Look for bargain hunting opportunities

Market plunged by 3.88% during the week with many factors such as confusion over the New Companies Act’s application on bonus issues, margin calls and tension in the peace front contributing towards the downfall. However some of the lost ground was regained during the late hours of trading on Thursday and Friday with bargain hunters trying to collect undervalued counters

BOP surplus strengthen foreign reserves

A mix of 16% decline in trade deficit and a healthy growth in worker remittances resulted in an increase in Balance of Payments (BOP) to surplus of US$ 240 million during the 1st quarter of 2007.

March exports grew by 17.7% to US$ 637 million backed by strong contributions from industrial exports such as textiles and garments, while agriculture exports such as rubber and coconut products also grew at a noteworthy rate.

During the month imports declined by 2.4% to US$ 853.7 million compared to US$ 874.6 million in March 2006, largely due to a 32.9% fall in petroleum imports. This resulted the trade deficit to decrease significantly by 35.1% to US$ 216.6 million compared to corresponding period last year.

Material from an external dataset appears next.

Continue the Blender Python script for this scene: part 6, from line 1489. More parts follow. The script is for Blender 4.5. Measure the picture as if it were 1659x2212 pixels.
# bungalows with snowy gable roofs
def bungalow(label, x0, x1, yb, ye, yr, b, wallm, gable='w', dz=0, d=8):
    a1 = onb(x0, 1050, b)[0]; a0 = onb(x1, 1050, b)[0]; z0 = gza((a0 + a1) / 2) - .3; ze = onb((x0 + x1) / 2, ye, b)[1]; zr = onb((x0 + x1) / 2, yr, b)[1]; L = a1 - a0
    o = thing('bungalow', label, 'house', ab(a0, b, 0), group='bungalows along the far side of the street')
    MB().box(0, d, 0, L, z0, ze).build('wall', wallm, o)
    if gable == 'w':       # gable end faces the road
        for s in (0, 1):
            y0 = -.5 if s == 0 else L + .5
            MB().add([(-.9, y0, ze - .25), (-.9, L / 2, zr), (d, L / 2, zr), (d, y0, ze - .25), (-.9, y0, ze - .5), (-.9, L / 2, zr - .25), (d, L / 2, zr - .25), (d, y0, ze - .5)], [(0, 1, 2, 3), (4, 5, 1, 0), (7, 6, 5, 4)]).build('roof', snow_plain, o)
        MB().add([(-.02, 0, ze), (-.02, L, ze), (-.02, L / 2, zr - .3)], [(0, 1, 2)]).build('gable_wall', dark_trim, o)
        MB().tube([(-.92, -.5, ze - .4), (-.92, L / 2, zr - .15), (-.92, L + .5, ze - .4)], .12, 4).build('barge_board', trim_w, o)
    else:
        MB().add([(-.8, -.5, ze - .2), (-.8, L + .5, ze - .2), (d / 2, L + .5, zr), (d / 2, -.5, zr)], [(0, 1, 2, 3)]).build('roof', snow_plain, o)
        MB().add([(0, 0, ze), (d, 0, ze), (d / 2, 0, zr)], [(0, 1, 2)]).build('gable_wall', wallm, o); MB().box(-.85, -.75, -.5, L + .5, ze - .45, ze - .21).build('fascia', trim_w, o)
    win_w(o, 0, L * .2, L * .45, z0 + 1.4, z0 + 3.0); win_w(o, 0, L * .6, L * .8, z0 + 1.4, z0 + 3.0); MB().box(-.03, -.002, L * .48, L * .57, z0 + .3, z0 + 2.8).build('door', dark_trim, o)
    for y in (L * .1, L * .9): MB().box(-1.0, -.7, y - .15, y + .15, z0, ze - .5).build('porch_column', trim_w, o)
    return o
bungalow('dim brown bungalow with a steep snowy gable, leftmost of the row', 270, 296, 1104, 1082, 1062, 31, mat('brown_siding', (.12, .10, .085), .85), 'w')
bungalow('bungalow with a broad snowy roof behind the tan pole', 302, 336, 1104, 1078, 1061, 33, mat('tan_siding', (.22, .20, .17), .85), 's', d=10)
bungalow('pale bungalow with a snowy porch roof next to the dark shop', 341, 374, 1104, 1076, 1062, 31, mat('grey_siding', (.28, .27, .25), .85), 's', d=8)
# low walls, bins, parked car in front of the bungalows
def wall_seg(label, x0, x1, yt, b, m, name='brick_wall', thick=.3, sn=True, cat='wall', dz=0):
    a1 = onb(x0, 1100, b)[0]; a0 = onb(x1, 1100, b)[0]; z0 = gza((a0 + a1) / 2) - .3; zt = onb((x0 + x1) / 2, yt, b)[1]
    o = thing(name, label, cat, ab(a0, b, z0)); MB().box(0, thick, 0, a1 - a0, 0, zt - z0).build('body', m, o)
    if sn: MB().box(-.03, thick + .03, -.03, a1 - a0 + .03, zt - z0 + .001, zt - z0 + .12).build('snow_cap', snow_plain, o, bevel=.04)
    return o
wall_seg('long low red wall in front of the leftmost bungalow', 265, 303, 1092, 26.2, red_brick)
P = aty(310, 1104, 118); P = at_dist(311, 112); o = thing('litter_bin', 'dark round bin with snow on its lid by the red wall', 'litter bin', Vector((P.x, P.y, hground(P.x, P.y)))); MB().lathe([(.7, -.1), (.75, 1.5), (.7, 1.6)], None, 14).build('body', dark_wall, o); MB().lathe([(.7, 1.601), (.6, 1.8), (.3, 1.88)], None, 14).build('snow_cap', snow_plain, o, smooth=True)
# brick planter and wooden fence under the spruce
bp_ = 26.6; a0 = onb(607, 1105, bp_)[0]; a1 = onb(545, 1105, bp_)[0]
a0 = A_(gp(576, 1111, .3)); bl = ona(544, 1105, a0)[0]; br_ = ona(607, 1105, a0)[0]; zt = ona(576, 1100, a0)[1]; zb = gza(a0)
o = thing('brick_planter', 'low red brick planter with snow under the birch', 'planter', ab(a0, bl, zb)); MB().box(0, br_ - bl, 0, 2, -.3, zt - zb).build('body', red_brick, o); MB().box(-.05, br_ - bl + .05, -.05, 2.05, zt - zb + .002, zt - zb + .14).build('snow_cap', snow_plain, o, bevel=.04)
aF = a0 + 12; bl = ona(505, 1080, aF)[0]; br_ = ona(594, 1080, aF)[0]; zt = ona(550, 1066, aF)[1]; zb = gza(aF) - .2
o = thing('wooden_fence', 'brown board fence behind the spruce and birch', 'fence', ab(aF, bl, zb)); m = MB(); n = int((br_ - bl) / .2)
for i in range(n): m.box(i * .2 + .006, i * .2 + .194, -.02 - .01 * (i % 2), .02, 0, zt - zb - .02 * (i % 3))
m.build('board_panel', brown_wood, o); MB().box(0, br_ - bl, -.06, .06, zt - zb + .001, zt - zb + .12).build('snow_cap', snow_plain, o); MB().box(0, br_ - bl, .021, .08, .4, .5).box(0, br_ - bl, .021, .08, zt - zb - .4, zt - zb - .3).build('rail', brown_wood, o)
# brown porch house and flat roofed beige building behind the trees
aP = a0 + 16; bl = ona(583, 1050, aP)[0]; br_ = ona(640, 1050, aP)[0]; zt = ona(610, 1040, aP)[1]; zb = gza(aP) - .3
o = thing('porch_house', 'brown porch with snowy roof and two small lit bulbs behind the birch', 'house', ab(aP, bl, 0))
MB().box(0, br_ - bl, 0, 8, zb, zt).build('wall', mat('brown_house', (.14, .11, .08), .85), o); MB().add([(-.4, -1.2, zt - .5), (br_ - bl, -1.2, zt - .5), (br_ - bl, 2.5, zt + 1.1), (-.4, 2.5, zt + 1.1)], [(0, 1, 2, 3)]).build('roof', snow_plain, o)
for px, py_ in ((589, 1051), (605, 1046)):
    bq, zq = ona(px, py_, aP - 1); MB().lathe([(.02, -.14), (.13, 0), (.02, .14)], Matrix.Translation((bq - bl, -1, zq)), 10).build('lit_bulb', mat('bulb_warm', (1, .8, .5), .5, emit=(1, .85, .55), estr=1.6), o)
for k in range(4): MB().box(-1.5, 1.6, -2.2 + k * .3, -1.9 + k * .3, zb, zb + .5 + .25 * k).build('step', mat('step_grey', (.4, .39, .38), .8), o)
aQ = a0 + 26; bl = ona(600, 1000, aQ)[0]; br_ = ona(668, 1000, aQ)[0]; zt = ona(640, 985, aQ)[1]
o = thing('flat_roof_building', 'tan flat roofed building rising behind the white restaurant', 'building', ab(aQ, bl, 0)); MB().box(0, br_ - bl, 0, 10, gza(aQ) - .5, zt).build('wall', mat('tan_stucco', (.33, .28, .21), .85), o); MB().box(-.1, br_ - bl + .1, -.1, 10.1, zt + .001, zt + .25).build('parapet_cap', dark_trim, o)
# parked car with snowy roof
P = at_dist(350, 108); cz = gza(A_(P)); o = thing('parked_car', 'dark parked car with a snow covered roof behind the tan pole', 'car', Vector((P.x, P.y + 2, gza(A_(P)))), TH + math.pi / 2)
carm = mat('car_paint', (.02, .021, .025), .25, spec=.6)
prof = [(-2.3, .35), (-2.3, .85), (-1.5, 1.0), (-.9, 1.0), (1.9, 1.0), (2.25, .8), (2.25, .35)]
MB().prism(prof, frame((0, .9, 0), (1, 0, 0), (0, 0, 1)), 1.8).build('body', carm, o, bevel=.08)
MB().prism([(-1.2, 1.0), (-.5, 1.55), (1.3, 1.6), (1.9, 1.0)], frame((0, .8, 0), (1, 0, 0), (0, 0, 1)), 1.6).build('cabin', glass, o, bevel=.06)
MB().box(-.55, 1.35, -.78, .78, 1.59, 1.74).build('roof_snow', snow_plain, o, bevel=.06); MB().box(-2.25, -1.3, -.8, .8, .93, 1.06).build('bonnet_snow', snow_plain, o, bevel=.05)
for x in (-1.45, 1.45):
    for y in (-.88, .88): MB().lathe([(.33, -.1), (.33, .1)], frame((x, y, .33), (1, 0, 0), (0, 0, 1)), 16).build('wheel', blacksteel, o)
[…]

Meanwhile during the 1st quarter of 2007 the cumulative exports and imports increased by 13% and 3.2% respectively to US$1,717 million and US$ 2,376.6 million resulting in a trade deficit of US$ 659.5 million, 15.9% lower than what was experienced during the 1Q of 2006.

A lower trade deficit and an increase in worker remittances by 12.4% to UD$ 647.7 million caused an increase in BOP to record a surplus of US$ 240 million during the 1st 3 months of 2007.

Furthermore this resulted in an improvement in the country’s reserve position with gross official reserves increasing to 3.2 months of imports in March compared to 2.9 months of imports in February 2007.

In our opinion the BOP would continue to remain positive in 2007 helped by lower petroleum imports and growth expected in worker remittances, however we highlight the importance of keeping the North and East conflict under control in order to attract more foreign investments and borrowings in to the country.

During next week we expect the market to regain the exaggerated drop witnessed this week due to margin calls and panic selling.

Market likely to recover this week

We expect activity levels to remain healthy this week as bargain hunting witnessed during the latter part of this week would likely continue during the early part of next week with interest on fundamentally strong counters such as SLT, Distilleries, Commercial Bank, HNB and Dockyards.

Thus we advise investors to focus on these counters looking at their fundamental value while at the same time capitalizing on possible trading opportunities in the market place.

(This information has been compiled from sources that we believe to be reliable but we do not hold ourselves responsible for its completeness or accuracy. No matter published herein create any liability of any kind of HNB Stockbrokers (Private) Limited or its associates. All opinions views findings and conclusions included in this report constitute our judgment of this date and are subject to change without notice.)